Write each line of the material exactly as given, from the top through the line that contains "pavers, one sheet", and omit all pictures.
=== Raw data ===
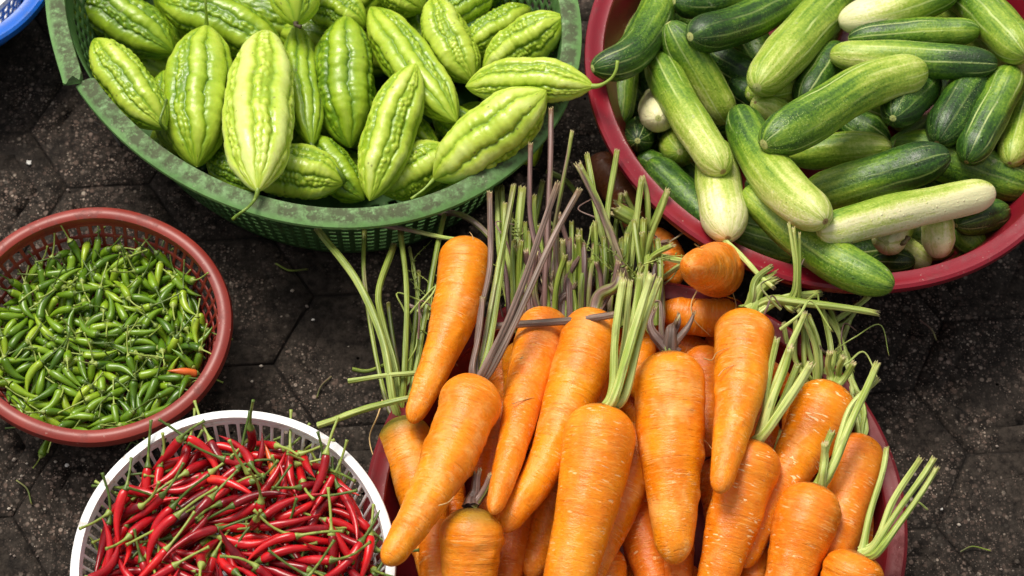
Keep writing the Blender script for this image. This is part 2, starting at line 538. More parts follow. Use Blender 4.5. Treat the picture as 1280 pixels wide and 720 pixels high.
M['wplastic'] = mat_plastic('white_plastic', (0.74, 0.74, 0.74), (0.80, 0.80, 0.80), (0.36, 0.28, 0.24), .7, .36, 70, .52, .66)
M['bplastic'] = mat_plastic('burgundy_plastic', (0.185, 0.007, 0.016), (0.235, 0.011, 0.022), (0.11, 0.02, 0.022), .5, .30)
M['bdull'] = mat_plastic('dull_burgundy_plastic', (0.115, 0.006, 0.009), (0.15, 0.010, 0.014), (0.06, 0.014, 0.014), .6, .45, spec=.22)
M['blue'] = mat_plastic('blue_plastic', (0.006, 0.10, 0.50), (0.010, 0.14, 0.60), (0.03, 0.05, 0.09), .5, .34)
M['ground'] = mat_ground()
M['paper'] = mat_green_stem('scrap', (0.5, 0.48, 0.45), (0.65, 0.62, 0.58), .8)
M['black'] = mat_green_stem('black_fibre', (0.012, 0.010, 0.009), (0.03, 0.025, 0.02), .7)

# ------------------------------------------------------------------ ground: worn hexagonal pavers, one sheet


def build_ground():
    rs = np.random.RandomState(3)
    a = 0.088
    org = at(1210, 568, 0)[:2]
    V = []; Fq = []; Mk = []
    rot = R(4)
    cr, sr = math.cos(rot), math.sin(rot)
    rings = [(1.0, -.0020, .9), (.986, -.0013, .7), (.972, 0, .05), (.64, 0, 0.0), (.632, -.0004, .25), (.62, -.0004, .25), (.610, 0, .0), (.30, 0.0002, 0), (.02, 0.0003, 0)]
    ns = 5
    for i in range(-16, 17):
        for j in range(-16, 17):
            cx = 1.5 * a * i - a; cy = math.sqrt(3) * a * (j + .5 * (i % 2)) + math.sqrt(3) * a * .0
            x = cx * cr - cy * sr + org[0]; y = cx * sr + cy * cr + org[1]
            if abs(x) > 1.35 or not (-.2 < y < 2.4): continue
            tx, ty, tz = rs.normal(0, .006, 2).tolist() + [rs.normal(0, .0005)]
            b0 = len(V)
            m = 6 * ns
            for (rad, z, mk) in rings:
                for k in range(m):
                    e, f = divmod(k, ns); f /= ns
                    p0 = np.array([math.cos(e * math.pi / 3), math.sin(e * math.pi / 3)]); p1 = np.array([math.cos((e + 1) * math.pi / 3), math.sin((e + 1) * math.pi / 3)])
                    q = (p0 * (1 - f) + p1 * f) * a * rad
                    wx = q[0] * cr - q[1] * sr; wy = q[0] * sr + q[1] * cr
                    j_ = rs.normal(0, .0007, 2) if 0.4 < rad < .99 else (0, 0)
                    V.append((x + wx + j_[0], y + wy + j_[1], z - .0006 + (tz + wx * tx + wy * ty if rad < .99 else 0)))
                    Mk.append(mk)
            for r_ in range(len(rings) - 1):
                for k in range(m):
                    k2 = (k + 1) % m
                    Fq.append((b0 + r_ * m + k, b0 + r_ * m + k2, b0 + (r_ + 1) * m + k2, b0 + (r_ + 1) * m + k))
    b0 = len(V)
    for (x, y) in ((-40, -40), (40, -40), (40, 40), (-40, 40)):
        V.append((x, y, -.006)); Mk.append(1.0)
    Fq.append((b0, b0 + 1, b0 + 2, b0 + 3))
    me = mesh_np('ground', V, np.array(Fq), attrs={'mask': Mk})
    tag(link('ground', me, M['ground']), kind='structure')


build_ground()

# ------------------------------------------------------------------ baskets and basins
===
* [Solution for this exercise]
Keep writing the Blender script for this image. This is part 2, starting at line 538. More parts follow. Use Blender 4.5. Treat the picture as 1280 pixels wide and 720 pixels high.
M['wplastic'] = mat_plastic('white_plastic', (0.74, 0.74, 0.74), (0.80, 0.80, 0.80), (0.36, 0.28, 0.24), .7, .36, 70, .52, .66)
M['bplastic'] = mat_plastic('burgundy_plastic', (0.185, 0.007, 0.016), (0.235, 0.011, 0.022), (0.11, 0.02, 0.022), .5, .30)
M['bdull'] = mat_plastic('dull_burgundy_plastic', (0.115, 0.006, 0.009), (0.15, 0.010, 0.014), (0.06, 0.014, 0.014), .6, .45, spec=.22)
M['blue'] = mat_plastic('blue_plastic', (0.006, 0.10, 0.50), (0.010, 0.14, 0.60), (0.03, 0.05, 0.09), .5, .34)
M['ground'] = mat_ground()
M['paper'] = mat_green_stem('scrap', (0.5, 0.48, 0.45), (0.65, 0.62, 0.58), .8)
M['black'] = mat_green_stem('black_fibre', (0.012, 0.010, 0.009), (0.03, 0.025, 0.02), .7)

# ------------------------------------------------------------------ ground: worn hexagonal pavers, one sheet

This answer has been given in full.